• July 29, 2015

    I notice that when I engage in observation of self, I have an opinion about everything.

    Observation becomes opinion when it passes through the prism of the personality.

    One of the great discoveries of work on self is that perception can be uncoupled from the personal preferences of the human apparatus. Sensation is an electro-chemical phenomenon. Sensation-based experience is exactly what it is. The human machine then supplies all sorts of reactions…commentary, opinion, like/dislike and other emotions based on its less-than-perfect recordings of past experience.

    It is possible to be neutral about sensations, to take them as data. It is also possible to take the reactions as data, just more phenomena to observe. Or you can get caught up in reacting and reacting to the reactions, a loop of increasing subjectivity which wastes energy and obscures perception.

    Identifying with your reactions is the issue. I see that someone has reacted with what I interpret to be dislike to something I have said. Do I need to have an opinion about this? Do I need to justify or defend whatever I did to cause this reaction? Do I need to judge the person as wrong or silly? Do I need to experience guilt? Every one of these reactions is likely to engage further reactions, limiting the possibilities of the next moment and the one after that, perhaps wasting the whole day by the time that I finally discharge, forget and move on. Perhaps my interpretation of their reaction is incorrect to begin with. Can I withhold my opinion and related reactions and wait to see more?

    What makes my personal opinions and preferences so important? Perhaps it has something to do with my love of personal history. I have all these stories that I like to tell about myself…the places I have been, the people I have met, the things I have done. These stories are my personal history, they explain who I am to others and especially to myself. They satisfy my need for identity. And they cement in place the preferences, opinions and reactions that form my personality.

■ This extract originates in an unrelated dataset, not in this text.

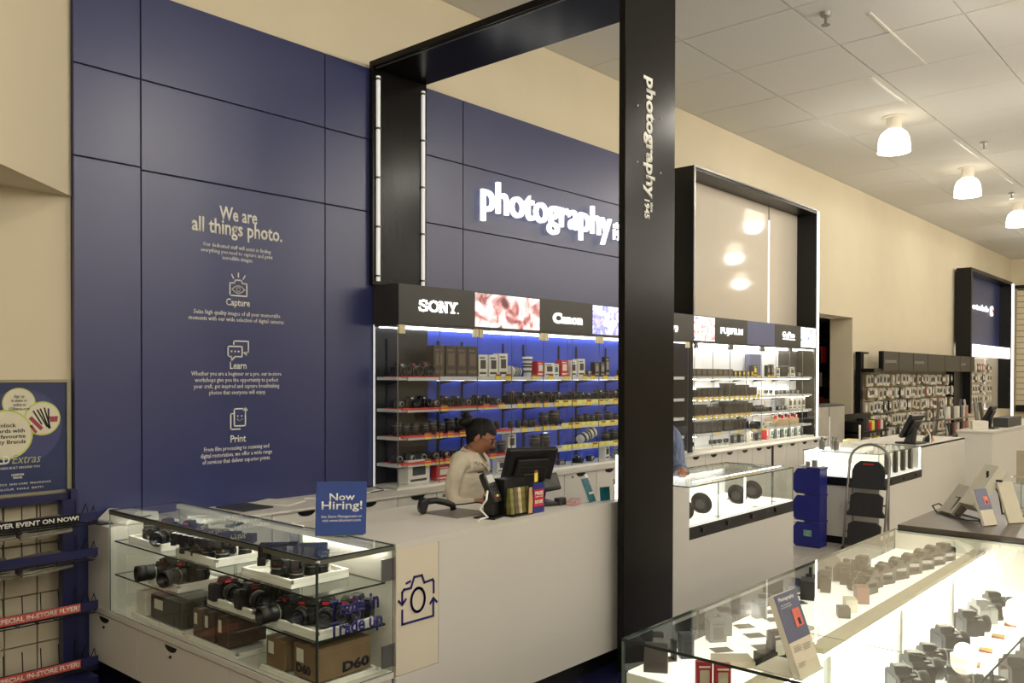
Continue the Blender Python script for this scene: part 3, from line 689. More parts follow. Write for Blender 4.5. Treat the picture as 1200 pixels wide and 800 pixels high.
# ---------------------------------------------------------------- sign fascia over both cabinets
fa=thing('sign_fascia','long black lightbox fascia with white brand lettering and lit pictures above the cabinets','sign',(4.07,YS,2.053))
mk('fascia_box',b1(4.07,YS+.012,2.053,11.58,4.96,2.338),[SIGNB],fa)
pk=screenmat('picture_pink',[(90,50,54),(190,126,126),(250,228,226),(255,250,248),(150,84,84)],5,.85,1.0)
pv=screenmat('picture_violet',[(96,100,190),(190,180,240),(250,246,255),(120,130,210),(240,220,255)],5,1.0)
pw=screenmat('picture_white',[(80,90,150),(255,250,248),(255,255,255),(210,120,110),(230,240,255)],8,1.0)
pb=screenmat('picture_ice',[(90,110,180),(220,232,250),(245,250,255),(130,150,200)],4,.9)
segs=[(4.07,4.86,SIGNB),(4.86,5.655,pk),(5.655,6.42,SIGNB),(6.42,7.2,pv),(7.2,8.24,SIGNB),(8.29,8.74,pw),(8.74,9.54,SIGNB),(9.54,10.3,BLUEGR),(10.3,11.1,SIGNB),(11.1,11.6,pb)]
pn=[]
for a,b_,mm in segs: pn.append(mk('picture_screen' if mm in(pk,pv,pw,pb) else 'sign_panel',b1(a+.002,YS,2.056 if mm in (SIGNB,BLUEGR) else 2.062,b_-.002,YS+.012,2.335 if mm in (SIGNB,BLUEGR) else 2.328),[mm],fa))
# slab letters for the first sign
def slab(par,x0,z0,w_,h_,y,mt):
    m=MB(); t=w_/4.3*.3; sw=w_*.055; st=h_*.17
    cw=w_/4; 
    def S_(x): strokes(m,[(x+cw*.8,z0+h_*.72),(x+cw*.72,z0+h_*.9),(x+cw*.45,z0+h_*.93),(x+cw*.16,z0+h_*.85),(x+cw*.14,z0+h_*.65),(x+cw*.45,z0+h_*.52),(x+cw*.78,z0+h_*.38),(x+cw*.76,z0+h_*.14),(x+cw*.45,z0+h_*.07),(x+cw*.14,z0+h_*.12),(x+cw*.08,z0+h_*.3)],st,y,.01)
    def O_(x):
        n=24
        pts=[(x+cw*.5+cw*.43*math.cos(2*math.pi*i/n),z0+h_/2+h_*.42*math.sin(2*math.pi*i/n)) for i in range(n)]; strokes(m,pts,st,y,.01,True)
    S_(x0); O_(x0+cw)
    x=x0+cw*2.05
    m.box(x+cw*.12,y-.01,z0,x+cw*.26,y,z0+h_); m.box(x+cw*.70,y-.01,z0,x+cw*.84,y,z0+h_)
    m.prism([(x+cw*.08,z0+h_),(x+cw*.3,z0+h_),(x+cw*.86,z0),(x+cw*.66,z0)],'Y',y-.0105,y)
    for a,b_,zz in ((0,.36,0),(0,.3,.86),(.6,.96,.86)): m.box(x+cw*a,y-.0098,z0+h_*zz,x+cw*b_,y,z0+h_*(zz+.14))
    x=x0+cw*3.02
    m.box(x+cw*.40,y-.01,z0,x+cw*.56,y,z0+h_*.5)
    m.prism([(x+cw*.06,z0+h_),(x+cw*.28,z0+h_),(x+cw*.56,z0+h_*.4),(x+cw*.40,z0+h_*.4)],'Y',y-.0102,y)
    m.prism([(x+cw*.72,z0+h_),(x+cw*.9,z0+h_),(x+cw*.56,z0+h_*.4),(x+cw*.42,z0+h_*.4)],'Y',y-.0104,y)
    for a,b_,zz in ((0,.36,.86),(.6,.98,.86),(.26,.7,0)): m.box(x+cw*a,y-.0098,z0+h_*zz,x+cw*b_,y,z0+h_*(zz+.14))
    m.box(x+cw*1.0,y-.01,z0,x+cw*1.08,y,z0+h_*.1)
    mk('lettering',m,[mt],par)
slab(pn[0],4.26,2.148,.40,.085,YS,LETW)
wtext('C',5.83,2.132,5.955,2.228,YS,LETW,pn[2],ext=.008,bold=.06,res=4); wtext('anon',5.95,2.134,6.255,2.196,YS,LETW,pn[2],ext=.008,bold=.05,res=4)
wtext('Nikon',7.28,2.135,7.93,2.235,YS,LETW,pn[4],ext=.008,bold=.03,res=3,shear=.2)
wtext('FUJIFILM',8.87,2.135,9.41,2.23,YS,LETW,pn[6],ext=.008,bold=.025)
wtext('GoPro',10.52,2.17,10.89,2.25,YS,LETW,pn[8],ext=.008,bold=.025)
mk('underline',b1(10.53,YS-.008,2.145,10.90,YS,2.16),[LETW],pn[8])

# ---------------------------------------------------------------- back counter under the cabinets
bc=thing('back_counter','long low white cabinet run with half-moon cut-out pulls against the blue wall','cabinet',(6.8,4.52,0))
mk('worktop',b1(2.445,4.50,.835,11.66,4.968,.85),[WHITE],bc)
mk('carcass',b1(2.445,4.55,.08,11.64,4.965,.834),[WHITE],bc); mk('plinth',b1(2.445,4.58,0,11.6,4.96,.08),[BLACK],bc)
hm=None
xs_=[2.43,2.95,3.40]; 
x=3.40
bounds=[2.445,2.93,3.42,3.925,4.3,4.68,5.05,5.42,5.8,6.27,6.66,7.05,7.45,7.85,8.25,8.62,8.99,9.36,9.72,9.88,9.94,10.3,10.68,11.05,11.4,11.64]
for a,b_ in zip(bounds,bounds[1:]):
    if abs(a-9.88)<.01:
        mk('dark_gap',b1(a+.0,4.519,.1,b_,4.55,.83),[BLACK],bc); continue
    dr=mk('cabinet_door',b1(a+.003,4.52,.1,b_-.003,4.55,.832),[WHITE],bc,bev=.002)
    cx=(a+b_)/2
    mk('half_moon_pull',MB().prism([(cx-.065,.826)]+[(cx-.065*math.cos(math.pi*i/8),.826-.032*math.sin(math.pi*i/8)) for i in range(1,8)]+[(cx+.065,.826)],'Y',4.516,4.5205),[BLACK],dr)
    if a in (5.8,5.42,4.3): 
        mk('lock',MB().lathe([(.012,4.512),(.012,4.52)],12,axis='Y',c=(cx-.12,0,.80)),[STEEL],dr)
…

    Of course, past experience is valuable. The scope of perception is widened by experience…what I have seen may enable me to see more. Furthermore, some of my reactions are programmed by experiences which are best not repeated. But an ability to be neutral, to be a man of no opinion, cannot be underestimated. Most of my dependency on the past is psychological and completely useless in the present. Much of my personal history is just made up nonsense that is typically at variance with the recollection of others.

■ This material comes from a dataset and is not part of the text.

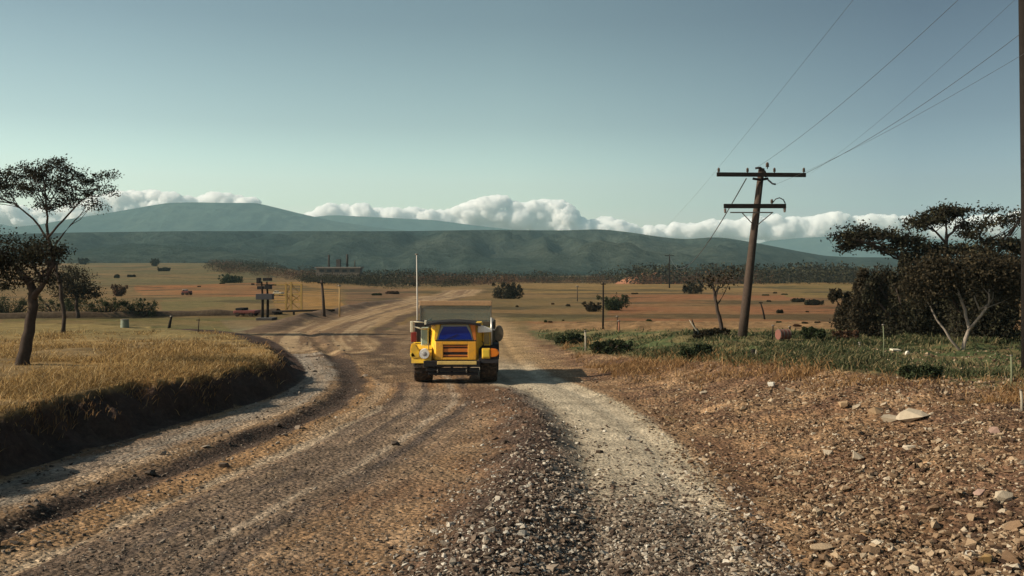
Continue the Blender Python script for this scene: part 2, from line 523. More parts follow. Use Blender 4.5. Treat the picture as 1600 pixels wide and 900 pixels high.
    put(road * sstep(0.50, 0.62, sk) * 0.65 * sstep(6, 3, np.abs(sd)), (0.125, 0.088, 0.066))
    put(road * sstep(0.52, 0.64, sk2) * 0.5 * sstep(6, 3, np.abs(sd)), (0.330, 0.235, 0.150))
    L6 = smooth_poly(W([(-100,1010),(150,890),(350,806),(480,742),(560,706)]))
    put(road * sstep(1.3, 0.5, pdist(X, Y, L6) + 1.3*nz) * 0.6, (0.135, 0.099, 0.072))
    put(road * sstep(0.75, 0.4, m['dor'] + 0.6*nz), (0.300, 0.180, 0.090))
    put(road * sstep(0.30, 0.10, m['dl4'] + 0.5*nz) * 0.8, (0.380, 0.300, 0.210))
    put(road * sstep(0.80, 0.4, m['dl2'] + 0.6*nz), (0.215, 0.140, 0.080))
    put(road * sstep(0.66, 0.3, m['dl3'] + 0.5*nz), (0.066, 0.045, 0.033))
    for off, wd_, cc_ in ((0.95, 0.16, (0.40, 0.29, 0.19)), (-0.95, 0.2, (0.37, 0.26, 0.16)), (1.45, 0.12, (0.095, 0.066, 0.05)), (-1.55, 0.13, (0.10, 0.07, 0.052)), (-2.3, 0.10, (0.10, 0.075, 0.06)), (-3.1, 0.09, (0.36, 0.28, 0.20)), (-3.5, 0.12, (0.09, 0.07, 0.058))):
        put(road * sstep(wd_*1.5, wd_*0.6, np.abs(sd - off + 0.35*(fbm(X*0.5, Y*0.5, 141, 3)-0.5))) * 0.8 * sstep(0.36, 0.52, fbm(sa*0.3, sd*0.8+7, 142, 3)), cc_)
    put(road * sstep(0.80, 0.40, m['dl1'] + 0.7*nz) * (0.6 + 0.4*sstep(0.4, 0.6, sk2)), (0.270, 0.225, 0.175))
    put(road * sstep(1.5, 0.7, m['db'] + 1.2*nz) * 0.9, (0.150, 0.088, 0.052))
    put(road * sstep(1.0, 0.3, m['db'] + 1.5*nz) * sstep(32, 18, Y) * 0.85, (0.075, 0.052, 0.042))
    put(sstep(1.45, 1.0, m['dt'] + 0.5*nz) * (~m['ins']) * sstep(46, 36, Y), (0.465, 0.390, 0.280))
    put(sstep(1.0, 0.5, m['dt'] + nz) * sstep(16.5, 13, Y) * 0.5, (0.270, 0.225, 0.170))
    put(sstep(2.6, 1.2, m['dt'] + 1.5*nz) * (~m['ins']) * sstep(34, 44, Y) * sstep(90, 60, Y), (0.320, 0.215, 0.110))
    put(sstep(1.3, 0.9, m['dt']) * sstep(0.50, 0.62, tk) * sstep(46, 36, Y) * 0.5, (0.290, 0.235, 0.165))
    put(sstep(0.16, 0.05, np.abs(td + 1.12 + 0.25*(fbm(X*0.6, Y*0.6, 151, 3)-0.5))) * (Y > 12) * (Y < 34) * 0.8, (0.500, 0.410, 0.280))
    put(sstep(0.42, 0.15, np.abs(td - 1.15) + 0.4*nz) * sstep(34, 28, Y) * 0.65, (0.110, 0.085, 0.072))  # shaded side of the middle ridge, painted as a dark strip beside the track
    put(sstep(1.5, 0.8, m['dt'] + nz) * sstep(18, 13.5, Y) * 0.75, (0.200, 0.158, 0.120))
    # right verge: brown stony spoil, then tawny grass and green cover
    v = sstep(-0.1, 0.5, m['vd'] + nz) * (Y < 75)
    put(v, (0.255, 0.152, 0.082))
    put(v * sstep(0.42, 0.6, f2) * 0.6, (0.330, 0.215, 0.122))
    put(v * sstep(0.46, 0.58, fbm(X*0.55, Y*0.8, 121, 4)) * 0.75, (0.135, 0.074, 0.044))
    put(v * sstep(0.56, 0.66, fbm(X*1.6, Y*1.9, 122, 4)) * 0.7, (0.105, 0.060, 0.040))
    put(v * sstep(0, 0.5, (pxx-1400)/400) * sstep(30, 15, Y) * 0.55, (0.125, 0.072, 0.048))  # dark brown dirt with its shadow painted in, deepening to the near right
    edge = np.interp(pxx, [860, 900, 1000, 1100, 1200, 1400, 1600, 1900], [530, 545, 556, 562, 566, 582, 608, 640])
    gr = v * sstep(10, -3, pyy - edge + 14*(f1-0.5))
    put(gr, (0.078, 0.098, 0.040))
    put(gr * sstep(0.44, 0.58, f2) * 0.85, (0.160, 0.125, 0.058))
    put(v * sstep(522, 512, pyy + 10*(f1-0.5)), (0.240, 0.145, 0.070))
    isl = inside(pxx + 18*(fbm(X/1.5, Y/3, 131, 3)-0.5), pyy + 6*(fbm(X/1.5, Y/3, 132, 3)-0.5), np.array([(498,548),(545,538),(600,518),(650,500),(690,500),(700,560),(650,596),(600,600),(572,585),(548,562)], float)) & (Y > 28)
    put(isl * 0.85, (0.175, 0.112, 0.064))
    put(isl * sstep(0.48, 0.6, fbm(X*0.9, Y*0.5, 133, 4)) * 0.8, (0.110, 0.072, 0.044))
    put(isl * sstep(0.55, 0.66, fbm(X*1.7, Y*0.9, 134, 4)) * 0.7, (0.265, 0.180, 0.105))
    # the far road
    fr = sstep(4.2, 2.4, m['dfr'] + 2*(f1-0.5)) * (Y > 44) * (~m['ins'])
    put(fr * 0.95, (0.310, 0.205, 0.110))
    fs, fa = along(X, Y, FARROAD)
    fk = fbm(fs*1.6 + 40, fa*0.05, 135, 4); fk2 = fbm(fs*4 + 40, fa*0.1, 136, 3)
    put(fr * sstep(0.48, 0.58, fk) * 0.8, (0.165, 0.102, 0.060))
    put(fr * sstep(0.52, 0.62, fk2) * 0.6, (0.400, 0.290, 0.170))
    put(sstep(0.55, 0.25, np.abs(fs + 3.9 + 1.2*(fbm(X, Y*0.3, 137, 3)-0.5))) * (Y > 42) * (Y < 150) * 0.85, (0.100, 0.064, 0.042))
    put(sstep(0.35, 0.15, np.abs(fs + 1.2 + 0.8*(fbm(X, Y*0.3, 138, 3)-0.5))) * (Y > 44) * (Y < 150) * 0.7, (0.120, 0.078, 0.050))
    put(sstep(1.7, 0.9, m['db2'] + nz) * (Y > 56) * (Y < 140), (0.120, 0.080, 0.052))
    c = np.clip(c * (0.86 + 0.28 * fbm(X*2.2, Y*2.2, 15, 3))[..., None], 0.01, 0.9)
    peb = np.zeros(X.shape)
    peb = np.maximum(peb, road * 0.75)
    peb = np.maximum(peb, v * 0.9 * (1 - gr))
    peb = np.where(m['ins'], 0.15, peb) * sstep(60, 36, Y)
    peb *= 1 - 0.55 * sstep(1.3, 0.9, m['dt']) * sstep(15, 19, Y)
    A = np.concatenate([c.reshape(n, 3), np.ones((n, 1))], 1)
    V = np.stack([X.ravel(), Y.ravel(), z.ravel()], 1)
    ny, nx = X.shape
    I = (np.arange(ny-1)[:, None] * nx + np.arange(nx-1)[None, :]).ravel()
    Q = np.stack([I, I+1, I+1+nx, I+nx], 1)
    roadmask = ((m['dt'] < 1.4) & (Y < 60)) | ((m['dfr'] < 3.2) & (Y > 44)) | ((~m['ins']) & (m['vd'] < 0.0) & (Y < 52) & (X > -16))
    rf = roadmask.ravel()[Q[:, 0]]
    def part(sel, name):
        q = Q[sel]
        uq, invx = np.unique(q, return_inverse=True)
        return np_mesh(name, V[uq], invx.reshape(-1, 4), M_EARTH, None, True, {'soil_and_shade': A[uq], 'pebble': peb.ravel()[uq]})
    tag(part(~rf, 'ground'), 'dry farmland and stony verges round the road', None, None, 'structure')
    tag(part(rf, 'dirt_road'), 'unpaved road of tan dirt and grey gravel with wheel ruts', None, None, 'structure')
build_ground()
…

    Can personal history be erased? Perhaps you could begin by observing your story-telling. Can you sense the ease and familiarity of starting the recitation? Who is the person you are describing? What picture do you paint for yourself and others?  Can you then voluntarize the telling, consciously entering into the sensations, gestures, imagery and tone of voice that would otherwise be automatic? Perhaps your love of the story cannot survive exposure to impartial attention.

    To be neutral, objective, impartial, lets in the light of new perceptions. Perhaps you think such a state is cold, unfeeling, disengaged. First, see if it is possible before you form an opinion. Perhaps you will find it is a compassionate state, shot through with beauty.